É importante ressaltar que, da mesma forma que não existe qualquer relação direta entre a realização do evento esportivo e a melhora significativa no quadro socioeconômico do país, não é possível apontar a Copa do Mundo como a principal culpada pelas mazelas sociais ainda existentes no Brasil.
A Copa é para quem?
No que diz respeito à Copa que iniciará daqui a dez dias, o descaso do Poder Público em relação ao legado social atribuído ao evento e os gastos exacerbados para a construção e reforma dos estádios transformaram a Copa do Mundo no estopim para uma crescente onda de protestos que já dura quase um ano.
Esse fenômeno fez com que o conhecido fanatismo que o brasileiro nutre pela seleção de futebol adquirisse um importante elemento de criticismo. O comportamento de repulsa do povo em relação à Copa gerou certa curiosidade da imprensa internacional. “Porque o país que tanto ama o futebol, odeia essa Copa do Mundo?” é o título de uma matéria do jornal alemão Bild.
Uma interessante análise publicada no jornal britânico The Guardian, porém, elogia os protestos no Brasil, afirmando que “os brasileiros estão dizendo o que os britânicos não tiveram coragem de dizer durante a realização das Olimpíadas em Londres, em 2012”.
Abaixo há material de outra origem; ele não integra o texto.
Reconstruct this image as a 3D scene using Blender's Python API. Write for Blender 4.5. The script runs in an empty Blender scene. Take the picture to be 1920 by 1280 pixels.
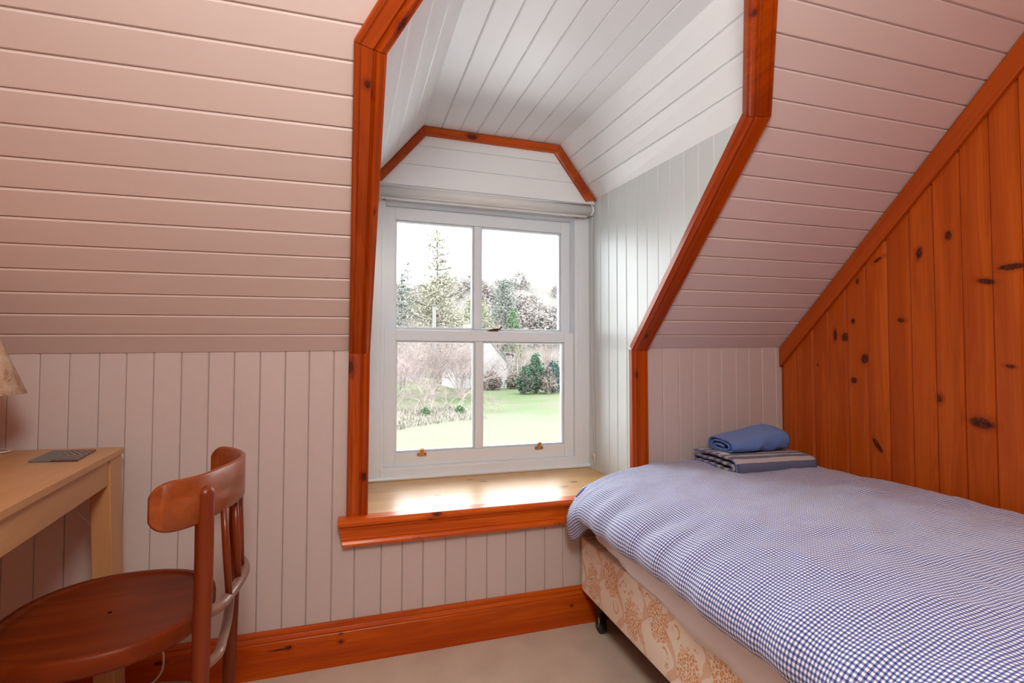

O jornalista dinamarquês Mikkel Jensen, impressionado com a desigualdade social brasileira, ignorada durante os preparativos da Copa do Mundo, além protestar em redes sociais e decidir não cobrir o evento esportivo, produziu o documentário intitulado “O Preço da Copa do Mundo”. O vídeo de quase 30 minutos apresenta a uma visão crítica do “legado social” que o evento futebolístico deveria promover.
O Esporte e o Brasil que queremos
A Copa vai passar, juntamente com os protestos e discussões relacionadas ao evento esportivo. Contudo, o esperado legado social talvez deverá ser colhido de outras maneiras.
No que diz respeito ao contexto social, devemos aproveitar o entusiasmo do momento para fazer crescer a consciência coletiva de que somos os verdadeiros agentes da transformação que queremos. A nossa participação cidadã vai além de passeatas, greves e protestos.
O documentário do jornalista dinamarquês sobre a Copa do Mundo, não só denuncia a omissão do Poder Público diante de práticas criminosas adotadas durante os preparativos para a Copa. Cidadão comuns – policiais, comerciantes, empresários - almejando aproveitar o evento esportivo para aumentar a própria receita, acabam também compactuando com procedimentos ilícitos que contribuem para a manutenção das desigualdades. Um bom exemplo de como o mundo vê a corrupção no Brasil é o artigo publicado no site de notícias da rede inglesa BBC que apresenta 10 ‘práticas de corrupção’ do dia a dia do brasileiro, relacionando as mudanças que exigimos, ao modo como nos comportamos como cidadãos.
Já o mundo dos Esportes deve ficar de sobreaviso: um grande evento esportivo não transcende a realidade social do país que o realiza, mas necessita assumir, de maneira clara e formalizada, as responsabilidades que a sua organização acarreta neste aspecto.
A FIFA, após os problemas no Brasil, já está repensando os critérios e exigências para que a dimensão social não seja novamente ignorada nas próximas Copas. É já um primeiro passo importante pelo qual nós, brasileiros, somos positivamente responsáveis.
* O primeiro censo demográfico do IBGE foi feito em 1980, quando a população brasileira era já de 119 milhões de habitantes.